Evergrey
The Atlantic

2019, AFM Records
Progressive Metal

Recensione di Stefano Torretta - Pubblicata in data: 23/01/19

Gli Evergrey sono stati una delle più grandi rivelazioni in campo prog sul finire dello scorso secolo. Tra la fine degli anni ’90 e la prima metà dei 2000 erano riusciti a dare alle stampe una serie di ottimi album, per poi perdersi in prodotti senza mordente. L’uscita di “The Atlantic” in questo inizio di 2019 è un ritorno agli antichi fasti grazie ad una ritrovata ispirazione. Che questo nuovo ottimo parto creativo ad opera del cantante Tom S. Englund sia arrivato in concomitanza con la sua partecipazione in qualità di nuova voce principale all’interno dei Redemption – il loro “Long Night's Journey Into Day” dello scorso anno è un album da che riesce a catturare l’attenzione dell’ascoltatore dall’inizio alla fine – non è di certo un caso.

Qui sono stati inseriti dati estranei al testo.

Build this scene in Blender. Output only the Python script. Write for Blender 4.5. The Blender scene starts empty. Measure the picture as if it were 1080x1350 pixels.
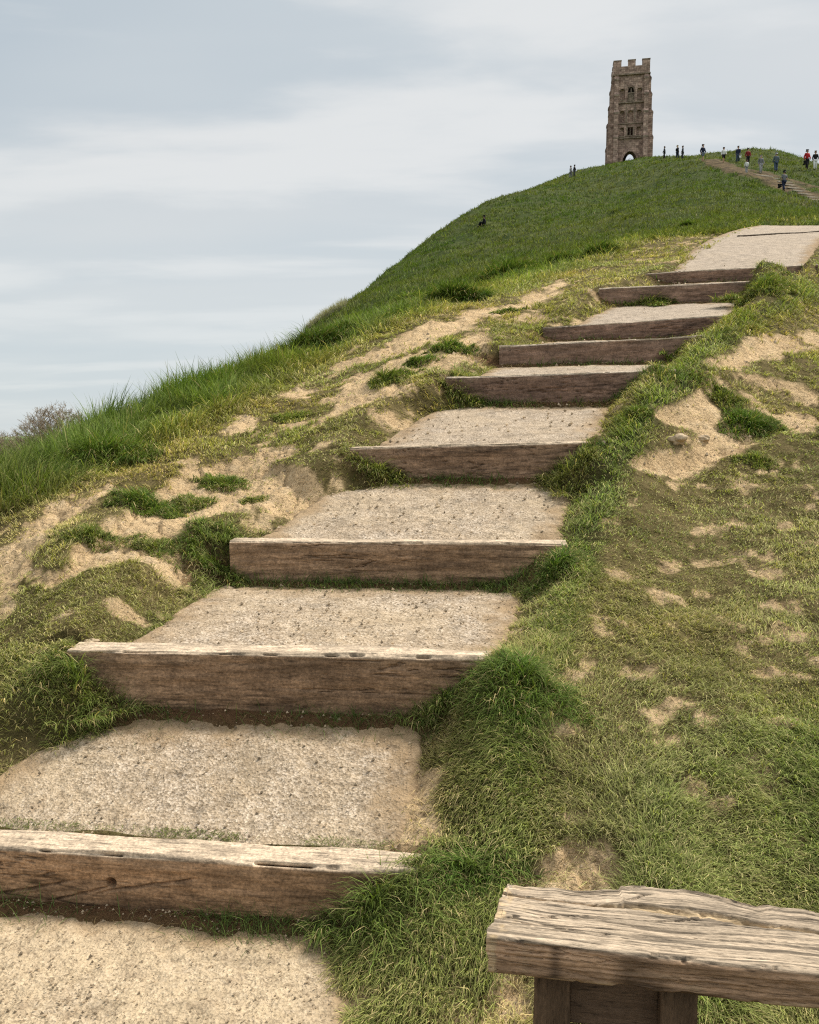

Il tempo passato con gli statunitensi ha solo giovato alla vena compositiva di Englund e l’undicesimo album in carriera degli Evergrey è un concentrato di violenza e di depressione. Fin dalle prime linee di cantato di “A Silent Arc” Englund si mostra nuovamente coinvolto dalla sua prestazione come non avveniva da diversi dischi a questa parte. Anche sotto l’aspetto musicale il brano di apertura conquista fin da subito: riff taglienti ed una sezione ritmica a dir poco terremotante che danno vita ad una progressione lunga poco meno di otto minuti nella migliore tradizione prog. Le atmosfere tanto care alla band svedese ci sono tutte e vengono mantenute anche nelle successive nove tracce. Ottimamente riassunto da una copertina ispirata e molto coinvolgente, “The Atlantic” è un concept album che narra magistralmente la dualità dell’elemento acqua: portatore di vita ma anche di morte, perennemente presente nelle nostre vite in questa duplice veste.

 

Argomento più congeniale alla band non poteva essere trovato: all’interno di un universo musicale cupo e violento come mai prima nella discografia del combo, le dieci composizioni si sviluppano senza dare tregua all’ascoltatore, privilegiando più l’aspetto musicale che quello vocale. Una piacevole novità rispetto agli album più recenti degli svedesi. Questa visione dà vita ad una maggiore stratificazione e complessità dei brani, portando la componente prog ad un livello qualitativo sicuramente in linea con gli stardard fissati dalle prime produzioni degli Evergrey. La progressione della prima metà dell’album è innegabile: “Weightless” si sviluppa con maggiore delicatezza, abbandonando in parte la nuda ferocia della traccia d’apertura; “All I Have” è la classica ballad del combo che dà sfoggio di alcuni assoli molto coinvolgenti; “A Secret Atlantis” dà una strizzata d’occhio ad uno dei capisaldi della band, ovvero “The Inner Circle”. “The Tidal” è un intermezzo strumentale che pone ulteriormente l’accento sul mood crepuscolare e maliconico dell’album; ma è “End Of Silence” che chiude la progressione e conquista l’ascoltatore mettendo in scena l’antagonismo tra il cantato e la chitarra di Englund e le tastiere di Rikard Zander. Cinque minuti di coinvolgenti e struggenti melodie prog rock di stampo classico. Gli ultimi quattro brani non deludono ugualmente - “Departure” su tutti -, mantenendo la tensione sempre ad alti livelli.

Il ritorno degli Evergrey con “The Atlantic” è una piacevole sorpresa. Dopo oltre un decennio che non ha reso affatto merito all’inventiva ed alla bravura di Englund e soci finalmente si riesce a tornare ai fasti del passato ma senza dover necessariamente copiare pedissequamente i capolavori di inizio carriera. Speriamo che l’ispirazione regga e che questo non sia solo un fuoco di paglia.